* **What the exercise asks**
Repeat exactly the lines between and including those that contain "6, 0.25, 420)" and "8, 0.5, 520)". Output no other line.

* **Supplied data**
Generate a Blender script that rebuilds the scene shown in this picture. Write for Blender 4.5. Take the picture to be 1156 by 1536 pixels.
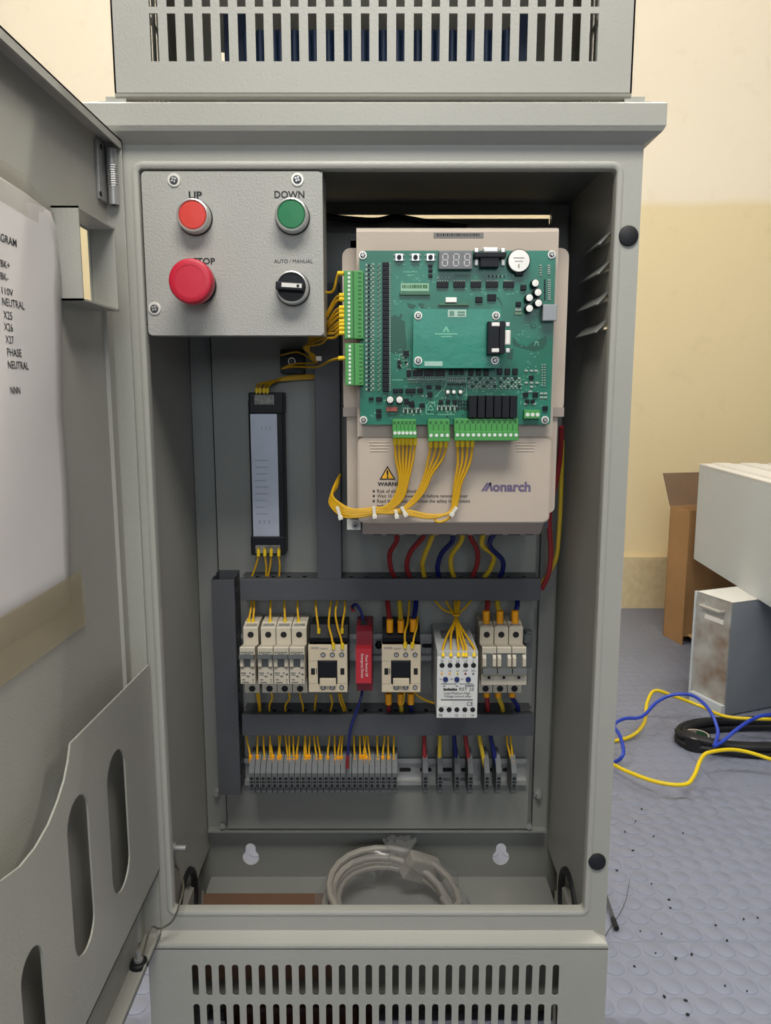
import bpy, bmesh, math, random
from mathutils import Vector, Matrix
from mathutils.geometry import tessellate_polygon
random.seed(7)
for o in list(bpy.data.objects): bpy.data.objects.remove(o)
scene = bpy.context.scene
COL = scene.collection
PI = math.pi

# ------------------------------------------------------------------ camera
F = 1150.0                      # focal length in pixels of the 1156 x 1536 frame
TH = math.radians(8.9)          # camera looks down a little
CAM = Vector((0.0, -0.725, 0.85))
cd = bpy.data.cameras.new('camera'); co = bpy.data.objects.new('camera', cd); COL.objects.link(co)
cd.sensor_fit = 'VERTICAL'; cd.sensor_height = 24.0; cd.lens = F * 24.0 / 1536.0
cd.clip_start = 0.02; cd.clip_end = 50
co.location = CAM; co.rotation_euler = (PI/2 - TH, 0, 0)
scene.camera = co

# ------------------------------------------------------------------ world, lights, exposure
scene.view_settings.view_transform = 'Standard'; scene.view_settings.look = 'None'
scene.view_settings.gamma = 1.0; scene.view_settings.use_curve_mapping = False
scene.view_settings.exposure = 0.0
w = bpy.data.worlds.new('world'); scene.world = w; w.use_nodes = True
w.node_tree.nodes['Background'].inputs[0].default_value = (0.55, 0.65, 0.9, 1)
w.node_tree.nodes['Background'].inputs[1].default_value = 0.05
def area(name, loc, size, energy, color, rot=(0,0,0)):
    l = bpy.data.lights.new(name, 'AREA'); l.shape = 'RECTANGLE'; l.size, l.size_y = size
    l.energy = energy; l.color = color
    o = bpy.data.objects.new(name, l); COL.objects.link(o); o.location = loc; o.rotation_euler = rot
    return o
CEIL = 2.55
PANEL = ((0.05, -0.82, 2.06), (0.9, 0.5))            # flat lamp hung above the space in front of the cabinet
area('panel_lamp_light', PANEL[0], PANEL[1], 28, (1.0, 0.965, 0.90))
TUBES = [((-1.0, 0.40, CEIL-0.11), 98.0), ((1.15, 0.40, CEIL-0.11), 76.0)]   # bare fluorescent tubes, radiant watts
area('window_daylight', (0.2, -4.1, 1.78), (2.0, 1.2), 38, (0.84, 0.92, 1.0), (PI/2, 0, 0))

# ------------------------------------------------------------------ pixel -> place on a known plane
_f = Vector((0, math.cos(TH), -math.sin(TH))); _u = Vector((0, math.sin(TH), math.cos(TH))); _r = Vector((1, 0, 0))
def ray(px, py): return _r*((px-578)/F) + _f - _u*((py-768)/F)
def at(px, py, yd):
    d = ray(px, py); return CAM + d*(yd/d.y)
def atx(px, py, X):
    d = ray(px, py); return CAM + d*((X-CAM.x)/d.x)
def atz(px, py, z):
    d = ray(px, py); return CAM + d*((z-CAM.z)/d.z)
def zf(py, yd): return at(578, py, yd).z
def xf(px, py, yd): return at(px, py, yd).x
def YD(yd): return yd - 0.725

# ------------------------------------------------------------------ materials
def lin(c): return tuple(((v/255)/12.92 if v/255 <= 0.04045 else ((v/255+0.055)/1.055)**2.4) for v in c)
MATS = {}
def mat(name, col, rough=0.5, metal=0.0, noise=0.0, nscale=20.0, bump=0.0, bscale=400.0, col2=None, spec=0.5, trans=0.0, alpha=1.0, coat=0.0):
    if name in MATS: return MATS[name]
    m = bpy.data.materials.new(name); m.use_nodes = True
    nt = m.node_tree; b = nt.nodes['Principled BSDF']
    c = lin(col); b.inputs['Base Color'].default_value = (*c, 1)
    b.inputs['Roughness'].default_value = rough; b.inputs['Metallic'].default_value = metal
    b.inputs['Specular IOR Level'].default_value = spec
    b.inputs['Transmission Weight'].default_value = trans; b.inputs['Alpha'].default_value = alpha
    b.inputs['Coat Weight'].default_value = coat
    tc = nt.nodes.new('ShaderNodeTexCoord')
    if noise > 0 or col2:
        n = nt.nodes.new('ShaderNodeTexNoise'); n.inputs['Scale'].default_value = nscale; n.inputs['Detail'].default_value = 5
        nt.links.new(tc.outputs['Object'], n.inputs['Vector'])
        r = nt.nodes.new('ShaderNodeValToRGB')
        c2 = lin(col2) if col2 else tuple(v*(1-noise) for v in c)
        c1 = c if col2 else tuple(min(1, v*(1+noise)) for v in c)
        r.color_ramp.elements[0].position = 0.35; r.color_ramp.elements[1].position = 0.65
        r.color_ramp.elements[0].color = (*c2, 1); r.color_ramp.elements[1].color = (*c1, 1)
        nt.links.new(n.outputs['Fac'], r.inputs['Fac']); nt.links.new(r.outputs['Color'], b.inputs['Base Color'])
    if bump > 0:
        n2 = nt.nodes.new('ShaderNodeTexNoise'); n2.inputs['Scale'].default_value = bscale; n2.inputs['Detail'].default_value = 2
        nt.links.new(tc.outputs['Object'], n2.inputs['Vector'])
        bp = nt.nodes.new('ShaderNodeBump'); bp.inputs['Strength'].default_value = bump; bp.inputs['Distance'].default_value = 0.001
        nt.links.new(n2.outputs['Fac'], bp.inputs['Height']); nt.links.new(bp.outputs['Normal'], b.inputs['Normal'])
    MATS[name] = m; return m
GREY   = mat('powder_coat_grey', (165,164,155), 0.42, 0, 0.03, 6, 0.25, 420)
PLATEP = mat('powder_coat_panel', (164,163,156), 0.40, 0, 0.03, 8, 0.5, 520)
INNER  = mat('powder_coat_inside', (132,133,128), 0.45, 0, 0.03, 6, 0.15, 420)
DUCT   = mat('duct_plastic', (70,71,75), 0.5, 0, 0.05, 30)
BLACK  = mat('black_plastic', (15,16,22), 0.45, spec=0.3)
RUBBER = mat('black_rubber', (17,18,22), 0.6)
BEIGE  = mat('drive_beige', (186,172,157), 0.5, 0, 0.03, 10, 0.1, 900)
BEIGE2 = mat('drive_beige_band', (160,147,138), 0.5)
DGREY  = mat('dark_heatsink', (70,70,74), 0.5)
PCB    = mat('pcb_green', (30,118,96), 0.4, 0, 0, 16, 0.25, 60, col2=(8,96,74), coat=0.1)
PCB2   = mat('pcb_green_card', (28,128,106), 0.35, 0, 0.08, 30, 0.3, 120, coat=0.1)
GREEN  = mat('terminal_green', (70,146,72), 0.45)
GREEN2 = mat('terminal_green_dark', (40,96,46), 0.5)
SILVER = mat('bright_metal', (206,205,200), 0.32, 0.55)
STEEL  = mat('zinc_steel', (168,168,166), 0.4, 0.45, 0.06, 60)
WHITE  = mat('white_plastic', (220,218,210), 0.5)
PINW   = mat('solder_white', (215,220,212), 0.4)
MCBM   = mat('breaker_plastic', (190,181,163), 0.5, 0, 0.02, 30)
CREAM  = mat('contactor_cream', (200,186,160), 0.5, 0, 0.02, 30)
RELW   = mat('relay_grey_white', (206,206,202), 0.5)
RELS   = mat('relay_side', (170,172,172), 0.5)
TOGGLE = mat('toggle_grey', (94,98,97), 0.5)
REDD   = mat('device_red', (176,36,48), 0.45)
REDD2  = mat('device_red_dark', (120,26,40), 0.5)
YEL    = mat('wire_yellow', (205,158,22), 0.45)
YELF   = mat('ferrule_yellow', (226,192,30), 0.5)
LUG    = mat('lug_orange_yellow', (238,160,14), 0.5)
YELP   = mat('power_wire_yellow', (196,166,44), 0.45)
REDW   = mat('power_wire_red', (138,38,42), 0.45)
BLUEW  = mat('power_wire_blue', (16,27,94), 0.42)
TERM   = mat('terminal_grey', (92,95,96), 0.5)
DARK   = mat('hole_dark', (14,14,16), 0.7)
ALU    = mat('aluminium_label', (178,184,196), 0.4, 0.25, 0.05, 40)
PRINT  = mat('black_print', (34,34,36), 0.6)
PURPLE = mat('logo_purple', (104,92,122), 0.6)
TIE    = mat('nylon_tie', (214,210,196), 0.4)
CARD   = mat('cardboard', (168,128,84), 0.8, 0, 0.05, 12, 0.2, 150)
CARDD  = mat('cardboard_inside', (120,96,74), 0.85, 0, 0.05, 12)
RESIS  = mat('resistor_blue', (30,52,84), 0.5)
TAPEM  = mat('brown_tape', (190,176,142), 0.35, 0, 0.05, 30, alpha=0.34)
CAPW   = mat('capacitor_top', (226,222,212), 0.35, 0.3)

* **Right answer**
GREY   = mat('powder_coat_grey', (165,164,155), 0.42, 0, 0.03, 6, 0.25, 420)
PLATEP = mat('powder_coat_panel', (164,163,156), 0.40, 0, 0.03, 8, 0.5, 520)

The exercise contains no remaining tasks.